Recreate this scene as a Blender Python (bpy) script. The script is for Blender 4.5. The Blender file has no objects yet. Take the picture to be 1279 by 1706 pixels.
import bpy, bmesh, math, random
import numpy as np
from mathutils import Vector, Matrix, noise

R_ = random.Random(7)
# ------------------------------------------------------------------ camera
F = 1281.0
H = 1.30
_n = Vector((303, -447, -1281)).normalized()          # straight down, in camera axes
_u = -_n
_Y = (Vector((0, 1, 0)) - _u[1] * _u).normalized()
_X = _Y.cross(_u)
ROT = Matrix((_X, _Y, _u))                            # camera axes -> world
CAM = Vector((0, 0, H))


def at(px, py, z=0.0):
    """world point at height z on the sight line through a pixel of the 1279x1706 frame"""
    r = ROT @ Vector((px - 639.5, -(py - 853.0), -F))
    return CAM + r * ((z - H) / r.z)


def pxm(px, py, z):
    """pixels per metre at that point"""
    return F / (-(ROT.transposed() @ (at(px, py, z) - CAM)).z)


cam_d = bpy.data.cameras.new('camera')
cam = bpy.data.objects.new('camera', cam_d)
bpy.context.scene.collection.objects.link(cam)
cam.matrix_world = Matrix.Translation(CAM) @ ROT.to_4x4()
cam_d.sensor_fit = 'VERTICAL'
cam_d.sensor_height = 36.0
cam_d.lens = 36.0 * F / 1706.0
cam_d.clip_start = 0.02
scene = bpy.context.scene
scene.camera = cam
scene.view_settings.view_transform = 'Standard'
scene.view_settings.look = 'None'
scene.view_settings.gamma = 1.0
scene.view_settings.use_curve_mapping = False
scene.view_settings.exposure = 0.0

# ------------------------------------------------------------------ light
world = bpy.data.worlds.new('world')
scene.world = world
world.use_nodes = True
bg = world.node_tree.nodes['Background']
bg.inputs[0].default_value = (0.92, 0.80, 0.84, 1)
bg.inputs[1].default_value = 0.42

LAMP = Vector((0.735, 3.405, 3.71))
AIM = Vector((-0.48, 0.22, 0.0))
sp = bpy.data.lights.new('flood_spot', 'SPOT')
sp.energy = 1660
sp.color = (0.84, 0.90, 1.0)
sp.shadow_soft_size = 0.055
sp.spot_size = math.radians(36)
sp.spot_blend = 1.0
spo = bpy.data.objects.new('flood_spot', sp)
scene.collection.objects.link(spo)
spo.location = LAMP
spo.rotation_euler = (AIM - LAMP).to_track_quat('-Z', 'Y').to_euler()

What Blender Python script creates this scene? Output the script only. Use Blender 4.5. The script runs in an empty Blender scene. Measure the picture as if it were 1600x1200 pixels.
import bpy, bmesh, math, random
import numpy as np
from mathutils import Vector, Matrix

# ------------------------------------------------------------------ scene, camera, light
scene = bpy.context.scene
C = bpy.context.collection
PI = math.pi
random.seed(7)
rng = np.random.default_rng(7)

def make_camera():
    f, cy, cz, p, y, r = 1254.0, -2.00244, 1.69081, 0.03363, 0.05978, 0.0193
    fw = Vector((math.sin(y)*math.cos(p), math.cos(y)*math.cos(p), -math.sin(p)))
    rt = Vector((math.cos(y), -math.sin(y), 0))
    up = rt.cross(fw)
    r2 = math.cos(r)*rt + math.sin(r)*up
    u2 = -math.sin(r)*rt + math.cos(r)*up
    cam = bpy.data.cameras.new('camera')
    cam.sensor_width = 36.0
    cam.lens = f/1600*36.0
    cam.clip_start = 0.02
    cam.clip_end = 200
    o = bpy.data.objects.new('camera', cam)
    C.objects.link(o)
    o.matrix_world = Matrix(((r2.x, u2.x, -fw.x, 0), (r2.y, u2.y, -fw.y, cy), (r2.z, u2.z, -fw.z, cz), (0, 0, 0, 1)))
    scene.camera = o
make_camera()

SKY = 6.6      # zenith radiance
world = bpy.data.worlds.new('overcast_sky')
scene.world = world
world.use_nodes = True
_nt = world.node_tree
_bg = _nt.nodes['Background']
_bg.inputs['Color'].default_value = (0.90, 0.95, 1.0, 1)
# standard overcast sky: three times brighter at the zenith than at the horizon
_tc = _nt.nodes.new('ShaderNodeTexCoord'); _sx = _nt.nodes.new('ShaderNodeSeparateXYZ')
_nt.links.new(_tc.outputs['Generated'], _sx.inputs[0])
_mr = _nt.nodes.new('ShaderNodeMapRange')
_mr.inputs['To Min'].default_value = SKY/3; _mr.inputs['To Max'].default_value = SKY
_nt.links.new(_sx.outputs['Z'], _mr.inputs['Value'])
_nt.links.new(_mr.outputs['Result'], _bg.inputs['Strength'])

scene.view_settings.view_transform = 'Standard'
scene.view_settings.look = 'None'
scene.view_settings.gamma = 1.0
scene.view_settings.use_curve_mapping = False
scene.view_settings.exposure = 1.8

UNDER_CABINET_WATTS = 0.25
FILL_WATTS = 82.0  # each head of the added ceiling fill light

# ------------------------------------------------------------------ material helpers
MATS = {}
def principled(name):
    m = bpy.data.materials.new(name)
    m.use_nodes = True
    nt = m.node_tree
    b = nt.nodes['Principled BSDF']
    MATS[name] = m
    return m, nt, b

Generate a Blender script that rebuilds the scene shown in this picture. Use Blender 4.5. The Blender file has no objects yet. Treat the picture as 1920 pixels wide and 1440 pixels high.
____
• TASK DIRECTIONS: Repeat the whole listing exactly, keeping every line intact.

• WORKED SOLUTION:
Recreate this scene as a Blender Python (bpy) script. The script is for Blender 4.5. The Blender file has no objects yet. Take the picture to be 1279 by 1706 pixels.
import bpy, bmesh, math, random
import numpy as np
from mathutils import Vector, Matrix, noise

R_ = random.Random(7)
# ------------------------------------------------------------------ camera
F = 1281.0
H = 1.30
_n = Vector((303, -447, -1281)).normalized()          # straight down, in camera axes
_u = -_n
_Y = (Vector((0, 1, 0)) - _u[1] * _u).normalized()
_X = _Y.cross(_u)
ROT = Matrix((_X, _Y, _u))                            # camera axes -> world
CAM = Vector((0, 0, H))


def at(px, py, z=0.0):
    """world point at height z on the sight line through a pixel of the 1279x1706 frame"""
    r = ROT @ Vector((px - 639.5, -(py - 853.0), -F))
    return CAM + r * ((z - H) / r.z)


def pxm(px, py, z):
    """pixels per metre at that point"""
    return F / (-(ROT.transposed() @ (at(px, py, z) - CAM)).z)


cam_d = bpy.data.cameras.new('camera')
cam = bpy.data.objects.new('camera', cam_d)
bpy.context.scene.collection.objects.link(cam)
cam.matrix_world = Matrix.Translation(CAM) @ ROT.to_4x4()
cam_d.sensor_fit = 'VERTICAL'
cam_d.sensor_height = 36.0
cam_d.lens = 36.0 * F / 1706.0
cam_d.clip_start = 0.02
scene = bpy.context.scene
scene.camera = cam
scene.view_settings.view_transform = 'Standard'
scene.view_settings.look = 'None'
scene.view_settings.gamma = 1.0
scene.view_settings.use_curve_mapping = False
scene.view_settings.exposure = 0.0

# ------------------------------------------------------------------ light
world = bpy.data.worlds.new('world')
scene.world = world
world.use_nodes = True
bg = world.node_tree.nodes['Background']
bg.inputs[0].default_value = (0.92, 0.80, 0.84, 1)
bg.inputs[1].default_value = 0.42

LAMP = Vector((0.735, 3.405, 3.71))
AIM = Vector((-0.48, 0.22, 0.0))
sp = bpy.data.lights.new('flood_spot', 'SPOT')
sp.energy = 1660
sp.color = (0.84, 0.90, 1.0)
sp.shadow_soft_size = 0.055
sp.spot_size = math.radians(36)
sp.spot_blend = 1.0
spo = bpy.data.objects.new('flood_spot', sp)
scene.collection.objects.link(spo)
spo.location = LAMP
spo.rotation_euler = (AIM - LAMP).to_track_quat('-Z', 'Y').to_euler()

What Blender Python script creates this scene? Output the script only. Use Blender 4.5. The script runs in an empty Blender scene. Measure the picture as if it were 1600x1200 pixels.
import bpy, bmesh, math, random
import numpy as np
from mathutils import Vector, Matrix

# ------------------------------------------------------------------ scene, camera, light
scene = bpy.context.scene
C = bpy.context.collection
PI = math.pi
random.seed(7)
rng = np.random.default_rng(7)

def make_camera():
    f, cy, cz, p, y, r = 1254.0, -2.00244, 1.69081, 0.03363, 0.05978, 0.0193
    fw = Vector((math.sin(y)*math.cos(p), math.cos(y)*math.cos(p), -math.sin(p)))
    rt = Vector((math.cos(y), -math.sin(y), 0))
    up = rt.cross(fw)
    r2 = math.cos(r)*rt + math.sin(r)*up
    u2 = -math.sin(r)*rt + math.cos(r)*up
    cam = bpy.data.cameras.new('camera')
    cam.sensor_width = 36.0
    cam.lens = f/1600*36.0
    cam.clip_start = 0.02
    cam.clip_end = 200
    o = bpy.data.objects.new('camera', cam)
    C.objects.link(o)
    o.matrix_world = Matrix(((r2.x, u2.x, -fw.x, 0), (r2.y, u2.y, -fw.y, cy), (r2.z, u2.z, -fw.z, cz), (0, 0, 0, 1)))
    scene.camera = o
make_camera()

SKY = 6.6      # zenith radiance
world = bpy.data.worlds.new('overcast_sky')
scene.world = world
world.use_nodes = True
_nt = world.node_tree
_bg = _nt.nodes['Background']
_bg.inputs['Color'].default_value = (0.90, 0.95, 1.0, 1)
# standard overcast sky: three times brighter at the zenith than at the horizon
_tc = _nt.nodes.new('ShaderNodeTexCoord'); _sx = _nt.nodes.new('ShaderNodeSeparateXYZ')
_nt.links.new(_tc.outputs['Generated'], _sx.inputs[0])
_mr = _nt.nodes.new('ShaderNodeMapRange')
_mr.inputs['To Min'].default_value = SKY/3; _mr.inputs['To Max'].default_value = SKY
_nt.links.new(_sx.outputs['Z'], _mr.inputs['Value'])
_nt.links.new(_mr.outputs['Result'], _bg.inputs['Strength'])

scene.view_settings.view_transform = 'Standard'
scene.view_settings.look = 'None'
scene.view_settings.gamma = 1.0
scene.view_settings.use_curve_mapping = False
scene.view_settings.exposure = 1.8

UNDER_CABINET_WATTS = 0.25
FILL_WATTS = 82.0  # each head of the added ceiling fill light

# ------------------------------------------------------------------ material helpers
MATS = {}
def principled(name):
    m = bpy.data.materials.new(name)
    m.use_nodes = True
    nt = m.node_tree
    b = nt.nodes['Principled BSDF']
    MATS[name] = m
    return m, nt, b

Generate a Blender script that rebuilds the scene shown in this picture. Use Blender 4.5. The Blender file has no objects yet. Treat the picture as 1920 pixels wide and 1440 pixels high.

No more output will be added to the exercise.